A música sempre teve muito presente na minha vida. A família do lado do meu pai é, praticamente, só músicos. O meu pai tem mais cinco irmãos e só um é que não faz música. O meu tio é maestro, o meu pai também; o meu tio e a minha tia são cantores e o outro tio é saxofonista. E todos mega-bosses naquilo que fazem. Então a música sempre esteve presente, mas nunca foi aquilo que quis fazer, porque, na verdade, grande parte da minha cultura e educação musical vem muito da minha mãe e do meu padrasto que me introduziram muito à pop, à pop portuguesa, à world music, ao jazz que ouvi muito, o rock e indie rock da década de 2000… às tantas parei de estudar música porque já não era ali que me sentia bem, mas de repente percebi que queria fazer música, mas completamente diferente: pop, canções.

 

“A música sempre teve muito presente na minha vida. A família do lado do meu pai é, praticamente, só músicos. O meu pai tem mais cinco irmãos e só um é que não faz música”

 

Mas toda a formação inicial tem sido bastante útil, não?

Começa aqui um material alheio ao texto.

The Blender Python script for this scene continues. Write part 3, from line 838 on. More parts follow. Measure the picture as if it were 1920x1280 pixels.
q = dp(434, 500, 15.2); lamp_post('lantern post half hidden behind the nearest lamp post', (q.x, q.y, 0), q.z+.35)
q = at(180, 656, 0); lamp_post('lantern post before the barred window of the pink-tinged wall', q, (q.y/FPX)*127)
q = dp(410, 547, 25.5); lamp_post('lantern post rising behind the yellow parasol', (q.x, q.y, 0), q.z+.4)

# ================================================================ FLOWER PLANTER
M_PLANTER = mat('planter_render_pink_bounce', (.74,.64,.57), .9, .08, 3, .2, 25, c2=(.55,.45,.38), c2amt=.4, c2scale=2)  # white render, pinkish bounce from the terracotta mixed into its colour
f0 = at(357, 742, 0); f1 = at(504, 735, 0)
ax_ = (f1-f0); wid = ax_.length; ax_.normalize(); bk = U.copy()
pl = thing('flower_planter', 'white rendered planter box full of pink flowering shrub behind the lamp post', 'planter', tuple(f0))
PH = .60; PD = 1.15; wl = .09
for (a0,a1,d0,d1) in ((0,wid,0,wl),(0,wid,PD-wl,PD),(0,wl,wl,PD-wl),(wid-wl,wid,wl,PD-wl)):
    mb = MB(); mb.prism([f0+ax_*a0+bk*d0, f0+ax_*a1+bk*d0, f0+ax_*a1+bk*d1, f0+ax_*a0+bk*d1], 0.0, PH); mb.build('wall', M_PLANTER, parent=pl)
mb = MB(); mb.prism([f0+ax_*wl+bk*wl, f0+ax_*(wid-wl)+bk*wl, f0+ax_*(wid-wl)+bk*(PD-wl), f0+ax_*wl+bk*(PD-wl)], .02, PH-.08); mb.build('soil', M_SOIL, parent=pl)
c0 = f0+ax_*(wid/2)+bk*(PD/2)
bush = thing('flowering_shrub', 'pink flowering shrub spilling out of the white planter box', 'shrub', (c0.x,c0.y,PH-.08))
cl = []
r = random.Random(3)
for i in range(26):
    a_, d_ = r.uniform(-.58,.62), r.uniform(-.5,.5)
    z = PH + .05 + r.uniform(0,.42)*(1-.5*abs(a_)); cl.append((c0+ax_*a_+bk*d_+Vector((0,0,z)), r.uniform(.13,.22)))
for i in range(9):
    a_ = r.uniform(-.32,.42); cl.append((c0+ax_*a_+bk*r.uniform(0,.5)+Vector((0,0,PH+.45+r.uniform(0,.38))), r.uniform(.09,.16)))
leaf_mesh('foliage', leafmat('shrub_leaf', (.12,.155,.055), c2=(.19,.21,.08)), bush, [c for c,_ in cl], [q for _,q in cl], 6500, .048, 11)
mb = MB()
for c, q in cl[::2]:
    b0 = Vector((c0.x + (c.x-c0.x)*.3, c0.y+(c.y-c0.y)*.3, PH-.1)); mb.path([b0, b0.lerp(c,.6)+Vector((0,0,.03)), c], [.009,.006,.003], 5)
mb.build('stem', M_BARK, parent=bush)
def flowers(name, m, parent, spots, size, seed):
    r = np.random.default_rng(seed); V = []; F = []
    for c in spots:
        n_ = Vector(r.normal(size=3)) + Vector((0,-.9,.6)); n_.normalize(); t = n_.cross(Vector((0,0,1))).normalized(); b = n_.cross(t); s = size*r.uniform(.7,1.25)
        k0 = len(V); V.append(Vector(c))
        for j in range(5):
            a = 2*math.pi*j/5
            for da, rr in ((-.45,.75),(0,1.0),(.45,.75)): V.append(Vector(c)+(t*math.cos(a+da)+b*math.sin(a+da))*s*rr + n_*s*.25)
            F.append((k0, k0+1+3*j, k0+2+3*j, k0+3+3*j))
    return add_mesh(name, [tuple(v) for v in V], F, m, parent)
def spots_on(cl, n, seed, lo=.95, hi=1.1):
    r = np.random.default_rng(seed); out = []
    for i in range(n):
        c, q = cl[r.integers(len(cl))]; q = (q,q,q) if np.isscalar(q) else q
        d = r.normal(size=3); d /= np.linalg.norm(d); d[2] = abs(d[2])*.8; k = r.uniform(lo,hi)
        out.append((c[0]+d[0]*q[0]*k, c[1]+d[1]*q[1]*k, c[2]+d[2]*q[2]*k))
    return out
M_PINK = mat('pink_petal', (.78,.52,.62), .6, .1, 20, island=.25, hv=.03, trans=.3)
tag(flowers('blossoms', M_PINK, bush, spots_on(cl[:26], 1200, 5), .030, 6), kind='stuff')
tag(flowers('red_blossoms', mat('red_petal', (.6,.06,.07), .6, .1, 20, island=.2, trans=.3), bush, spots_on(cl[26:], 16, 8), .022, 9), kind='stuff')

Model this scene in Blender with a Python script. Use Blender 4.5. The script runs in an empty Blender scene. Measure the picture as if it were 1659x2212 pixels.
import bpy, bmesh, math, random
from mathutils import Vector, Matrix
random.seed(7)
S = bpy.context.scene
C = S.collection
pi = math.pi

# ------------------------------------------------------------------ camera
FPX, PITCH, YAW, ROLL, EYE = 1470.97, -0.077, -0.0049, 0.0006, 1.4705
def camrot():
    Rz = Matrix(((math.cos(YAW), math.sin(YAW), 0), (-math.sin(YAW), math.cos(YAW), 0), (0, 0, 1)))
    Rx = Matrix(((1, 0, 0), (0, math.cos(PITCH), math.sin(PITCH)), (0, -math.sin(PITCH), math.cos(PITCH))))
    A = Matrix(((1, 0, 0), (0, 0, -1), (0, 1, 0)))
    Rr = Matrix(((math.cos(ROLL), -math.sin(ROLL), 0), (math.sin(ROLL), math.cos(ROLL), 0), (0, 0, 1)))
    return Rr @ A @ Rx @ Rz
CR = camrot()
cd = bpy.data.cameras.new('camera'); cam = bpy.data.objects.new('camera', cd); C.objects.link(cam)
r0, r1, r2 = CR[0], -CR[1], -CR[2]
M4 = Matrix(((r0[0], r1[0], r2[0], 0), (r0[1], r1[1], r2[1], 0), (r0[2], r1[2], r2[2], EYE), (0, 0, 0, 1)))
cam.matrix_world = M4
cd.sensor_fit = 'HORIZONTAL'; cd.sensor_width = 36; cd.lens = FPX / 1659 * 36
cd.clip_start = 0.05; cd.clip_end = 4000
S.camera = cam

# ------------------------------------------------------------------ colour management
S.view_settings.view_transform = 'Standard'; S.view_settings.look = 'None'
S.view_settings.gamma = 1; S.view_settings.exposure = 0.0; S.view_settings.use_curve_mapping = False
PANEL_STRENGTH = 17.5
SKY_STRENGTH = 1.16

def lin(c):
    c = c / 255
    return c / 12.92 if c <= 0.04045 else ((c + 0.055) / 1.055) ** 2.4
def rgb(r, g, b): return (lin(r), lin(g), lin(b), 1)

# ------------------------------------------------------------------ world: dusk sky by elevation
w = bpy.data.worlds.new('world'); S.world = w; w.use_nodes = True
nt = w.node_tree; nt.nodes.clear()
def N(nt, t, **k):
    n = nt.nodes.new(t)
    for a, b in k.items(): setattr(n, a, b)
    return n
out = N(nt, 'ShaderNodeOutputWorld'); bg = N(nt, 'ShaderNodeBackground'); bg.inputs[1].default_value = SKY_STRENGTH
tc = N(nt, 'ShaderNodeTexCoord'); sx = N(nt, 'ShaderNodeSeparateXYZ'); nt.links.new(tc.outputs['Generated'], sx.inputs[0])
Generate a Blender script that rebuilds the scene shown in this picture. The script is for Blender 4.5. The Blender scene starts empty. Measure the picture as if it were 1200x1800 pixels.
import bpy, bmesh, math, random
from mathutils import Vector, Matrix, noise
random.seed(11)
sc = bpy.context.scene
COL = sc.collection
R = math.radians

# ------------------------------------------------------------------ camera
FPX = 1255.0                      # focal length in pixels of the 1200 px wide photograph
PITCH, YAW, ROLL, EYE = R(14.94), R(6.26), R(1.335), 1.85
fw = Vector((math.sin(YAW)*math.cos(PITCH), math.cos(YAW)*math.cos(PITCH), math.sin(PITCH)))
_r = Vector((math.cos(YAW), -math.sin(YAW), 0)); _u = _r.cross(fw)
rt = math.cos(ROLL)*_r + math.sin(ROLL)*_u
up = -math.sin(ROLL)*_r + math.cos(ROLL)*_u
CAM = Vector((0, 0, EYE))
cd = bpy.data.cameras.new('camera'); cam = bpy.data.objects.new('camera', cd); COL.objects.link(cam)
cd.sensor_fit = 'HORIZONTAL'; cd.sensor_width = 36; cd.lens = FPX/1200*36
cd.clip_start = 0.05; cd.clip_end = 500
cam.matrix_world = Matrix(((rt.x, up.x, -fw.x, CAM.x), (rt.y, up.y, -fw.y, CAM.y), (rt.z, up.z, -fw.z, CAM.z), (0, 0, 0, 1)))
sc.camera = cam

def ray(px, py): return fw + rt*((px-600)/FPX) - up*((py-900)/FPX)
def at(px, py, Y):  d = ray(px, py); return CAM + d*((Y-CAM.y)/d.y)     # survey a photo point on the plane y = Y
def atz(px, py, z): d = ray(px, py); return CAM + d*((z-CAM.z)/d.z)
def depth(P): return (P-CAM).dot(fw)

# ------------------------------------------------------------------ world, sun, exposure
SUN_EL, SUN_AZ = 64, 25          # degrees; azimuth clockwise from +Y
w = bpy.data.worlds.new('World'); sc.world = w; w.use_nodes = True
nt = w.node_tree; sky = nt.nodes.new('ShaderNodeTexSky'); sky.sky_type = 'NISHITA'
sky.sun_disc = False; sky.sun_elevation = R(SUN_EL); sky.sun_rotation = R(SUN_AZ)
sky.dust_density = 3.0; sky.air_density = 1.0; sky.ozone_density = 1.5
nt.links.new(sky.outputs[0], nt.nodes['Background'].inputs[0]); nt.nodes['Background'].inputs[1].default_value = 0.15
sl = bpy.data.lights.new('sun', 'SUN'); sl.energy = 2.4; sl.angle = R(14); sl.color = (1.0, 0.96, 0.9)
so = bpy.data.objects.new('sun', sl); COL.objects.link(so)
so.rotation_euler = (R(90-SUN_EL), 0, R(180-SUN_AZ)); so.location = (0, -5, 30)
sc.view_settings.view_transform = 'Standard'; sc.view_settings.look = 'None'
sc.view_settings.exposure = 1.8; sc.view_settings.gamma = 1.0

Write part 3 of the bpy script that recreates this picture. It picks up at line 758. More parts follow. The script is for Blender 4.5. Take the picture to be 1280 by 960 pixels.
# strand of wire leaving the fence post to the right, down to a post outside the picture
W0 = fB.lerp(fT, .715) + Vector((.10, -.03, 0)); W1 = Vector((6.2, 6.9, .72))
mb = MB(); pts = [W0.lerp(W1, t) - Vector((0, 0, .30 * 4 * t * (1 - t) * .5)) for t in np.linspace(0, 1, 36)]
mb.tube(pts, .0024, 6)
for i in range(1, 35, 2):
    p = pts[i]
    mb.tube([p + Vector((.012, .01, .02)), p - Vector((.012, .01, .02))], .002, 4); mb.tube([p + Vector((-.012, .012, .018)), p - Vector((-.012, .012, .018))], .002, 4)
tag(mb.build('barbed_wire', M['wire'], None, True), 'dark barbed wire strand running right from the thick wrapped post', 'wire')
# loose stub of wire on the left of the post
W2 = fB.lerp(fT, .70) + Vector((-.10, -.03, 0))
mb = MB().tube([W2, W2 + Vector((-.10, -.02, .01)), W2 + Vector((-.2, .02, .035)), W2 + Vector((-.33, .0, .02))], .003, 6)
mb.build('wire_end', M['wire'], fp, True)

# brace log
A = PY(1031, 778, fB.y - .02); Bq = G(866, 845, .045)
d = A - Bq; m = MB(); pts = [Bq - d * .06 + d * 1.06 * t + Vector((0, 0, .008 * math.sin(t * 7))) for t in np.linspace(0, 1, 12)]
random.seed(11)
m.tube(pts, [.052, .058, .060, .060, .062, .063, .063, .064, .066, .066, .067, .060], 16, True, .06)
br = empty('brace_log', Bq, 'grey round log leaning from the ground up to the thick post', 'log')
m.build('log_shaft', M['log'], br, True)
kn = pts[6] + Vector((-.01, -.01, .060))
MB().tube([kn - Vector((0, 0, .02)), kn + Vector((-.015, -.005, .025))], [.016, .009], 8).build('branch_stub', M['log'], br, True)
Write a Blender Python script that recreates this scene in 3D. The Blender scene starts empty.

Sim, mas às vezes é ao contrário: ao início foi meio limitadora, porque tive que desaprender. Não aprendi a fazer canções como elas devem ser feitas: de ouvido. Às vezes começava muito preso a um conceito, ficando muito mais mastigado. Prefiro que, mesmo que fique mal, vai-se trabalhando assim em vez de corrigir logo e arrumar tudo. É preciso que saia mais fluidamente.

 

Hoje em dia estás ligado só à música?

Sim, maioritariamente. Não faço mais nada. Pus a faculdade de lado.

 

Que curso é que ficou de lado?

Estava em Estudos Africanos na Universidade de Letras, que é, basicamente, literatura e cultura africana, uma coisa que me diz muito. Era a minha a segunda opção. A primeira era Línguas, Literaturas e Culturas – Artes e Culturas Comparadas;  que é aqueles em que fazes tudo. Em não indo para a primeira, que era mais “à balda”, vou dedicar-me a um lado que acho que é super importante que é África, a nossa maior herança cultural e nós nem sequer sabemos… continuamos a achar que nós é que lhes demos coisas quando, na verdade, só demos as más e não deixámos lá nada. E metade da nossa herança cultural vem de lá, principalmente a musical.

 

“Ah, sim, isso eu tenho bastante noção do que quero começar a fazer a partir de agora”

 

Então nem me atrevo a perguntar se essa herança também faz parte da tua música.

Faz, claro. Eu cresci a ouvir muitas coisas que tento que façam, cada vez mais, parte da minha música.

 

Por exemplo?

Salif Keita, muita música do Mali… Toumani Diabaté; a Rokia Traoré que agora mudou um bocado o registo, mas que era mais roots; claro que muito Fela Kuti e filhos: Femi e Seohyun. Perdi muito tempo da minha vida a ouvir Tony Allen e etc… Julinho da Concertinha… Já vi um grande concerto dele num sarau da Filho Único. Gosto muito dele. Mais tarde também o Bonga, já por causa do B [Fachada], que curtia muito. E ouvi durante muito tempo o Bonga 79, que são discos ridículos de bom! As pessoas às vezes falam-te de 15 canções do Bonga e nenhuma é desses discos. É um lado muito importante da minha música, também.

 

E que há-de aparecer, eventualmente, lá mais para a frente. Achas que poderá começar por se notar no sentido de ritmo que tens?

Sim, é isso. E neste disco já houve mais coisas a puxar por esse lado. Tentei ter aquela marca rítmica do afrobeat, pelo menos nos teclados – nem que seja implícita! São coisas que estão na minha cabeça, mas não me saem naturalmente para as canções porque fico muito preso à ideia de construção de canção. São coisas que, com o passar dos anos, hão-de acontecer, inevitavelmente. Também ainda só fiz dois discos.